O Projeto Manhattan, que contou com a colaboração de Szilard e Fermi, conseguiu em três anos construir um amplo complexo para exploração de minério, refinamento e enriquecimento em usina nuclear – tudo isso como forma de mobilização para a construção da bomba. Para Szilard, a ideia de uma arma nuclear deveria funcionar como um recurso de última instância, isto é, deveria existir apenas enquanto possibilidade de uso, apenas para demonstração de potência de destruição. O problema é que o uso ou não uso de uma arma como essa não dependia de físicos, mas, sim, dos atores políticos. Tão logo conseguiram fazer detonar o primeiro protótipo da bomba nuclear, chamado “Trinity”, no deserto de Los Alamos, Novo México, as autoridades americanas já pensaram em uma forma de intimidar a outra potência que vinha se sobressaindo na guerra, a União Soviética.

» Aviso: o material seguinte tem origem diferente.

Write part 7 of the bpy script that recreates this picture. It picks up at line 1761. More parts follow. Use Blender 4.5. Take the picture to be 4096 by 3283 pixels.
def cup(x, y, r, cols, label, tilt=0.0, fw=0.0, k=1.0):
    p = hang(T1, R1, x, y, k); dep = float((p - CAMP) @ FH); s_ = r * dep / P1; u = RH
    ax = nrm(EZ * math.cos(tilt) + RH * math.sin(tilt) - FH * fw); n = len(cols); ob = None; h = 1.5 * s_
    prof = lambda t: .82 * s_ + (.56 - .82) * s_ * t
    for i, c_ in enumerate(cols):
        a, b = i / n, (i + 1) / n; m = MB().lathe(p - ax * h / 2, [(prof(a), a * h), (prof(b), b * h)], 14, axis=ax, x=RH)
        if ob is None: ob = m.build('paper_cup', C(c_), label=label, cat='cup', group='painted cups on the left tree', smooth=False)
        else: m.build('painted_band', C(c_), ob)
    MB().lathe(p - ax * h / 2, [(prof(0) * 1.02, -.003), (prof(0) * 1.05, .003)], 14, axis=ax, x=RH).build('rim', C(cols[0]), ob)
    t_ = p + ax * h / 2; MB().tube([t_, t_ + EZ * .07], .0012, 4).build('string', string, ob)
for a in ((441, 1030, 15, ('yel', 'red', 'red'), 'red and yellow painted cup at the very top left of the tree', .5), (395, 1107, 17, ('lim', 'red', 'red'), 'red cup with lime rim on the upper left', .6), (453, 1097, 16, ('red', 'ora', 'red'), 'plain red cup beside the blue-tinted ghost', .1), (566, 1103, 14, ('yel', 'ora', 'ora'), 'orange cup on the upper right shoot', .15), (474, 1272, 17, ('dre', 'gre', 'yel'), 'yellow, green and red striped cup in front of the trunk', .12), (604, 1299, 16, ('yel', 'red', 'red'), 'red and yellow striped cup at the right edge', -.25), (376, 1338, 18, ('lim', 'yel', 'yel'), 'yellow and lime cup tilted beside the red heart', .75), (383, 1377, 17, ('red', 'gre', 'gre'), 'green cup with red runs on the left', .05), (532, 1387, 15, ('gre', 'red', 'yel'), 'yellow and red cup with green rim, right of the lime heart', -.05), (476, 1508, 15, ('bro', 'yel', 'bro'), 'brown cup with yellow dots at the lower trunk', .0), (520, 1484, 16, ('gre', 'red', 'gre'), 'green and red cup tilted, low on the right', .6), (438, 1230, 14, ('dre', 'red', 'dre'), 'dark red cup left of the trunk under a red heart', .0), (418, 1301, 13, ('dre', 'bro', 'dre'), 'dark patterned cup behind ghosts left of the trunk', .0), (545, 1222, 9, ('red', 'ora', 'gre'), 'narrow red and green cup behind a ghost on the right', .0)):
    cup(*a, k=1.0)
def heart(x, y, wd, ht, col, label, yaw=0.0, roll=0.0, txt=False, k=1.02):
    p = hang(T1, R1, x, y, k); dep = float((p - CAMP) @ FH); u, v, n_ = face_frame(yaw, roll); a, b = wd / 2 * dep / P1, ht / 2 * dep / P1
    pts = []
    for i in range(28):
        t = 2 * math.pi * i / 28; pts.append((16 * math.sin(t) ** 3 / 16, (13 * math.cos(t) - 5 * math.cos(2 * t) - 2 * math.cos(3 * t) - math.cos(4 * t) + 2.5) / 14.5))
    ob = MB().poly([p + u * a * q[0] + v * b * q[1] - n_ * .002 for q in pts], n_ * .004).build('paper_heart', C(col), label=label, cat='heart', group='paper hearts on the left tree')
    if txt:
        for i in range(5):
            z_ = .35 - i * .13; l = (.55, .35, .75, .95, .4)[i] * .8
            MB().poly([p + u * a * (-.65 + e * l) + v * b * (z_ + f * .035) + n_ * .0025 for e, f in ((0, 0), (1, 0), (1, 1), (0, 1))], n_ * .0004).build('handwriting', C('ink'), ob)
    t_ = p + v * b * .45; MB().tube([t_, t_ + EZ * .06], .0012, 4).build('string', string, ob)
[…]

Ainda que sob forte protesto de Szilard, de Einstein e de outros cientistas, em agosto de 1945, os Estados Unidos detonaram duas bombas atômicas sobre o solo japonês, uma feita de Urânio, lançada sobre a cidade de Hiroshima, e outra, à base de Plutônio, na cidade de Nagasaki. O sonho da “arma total” como expressão de triunfo da ciência havia se realizado, mas os “monstros” que com ele foram despertados ainda rondam a humanidade.
NOTAS
[1] SMITH, P.D. Os homens do fim do mundo – o verdadeiro doutor fantástico e o sonho da arma total. Trad. José Viegas Filho. São Paulo: Companhia das Letras, 2008. pp. 230-31.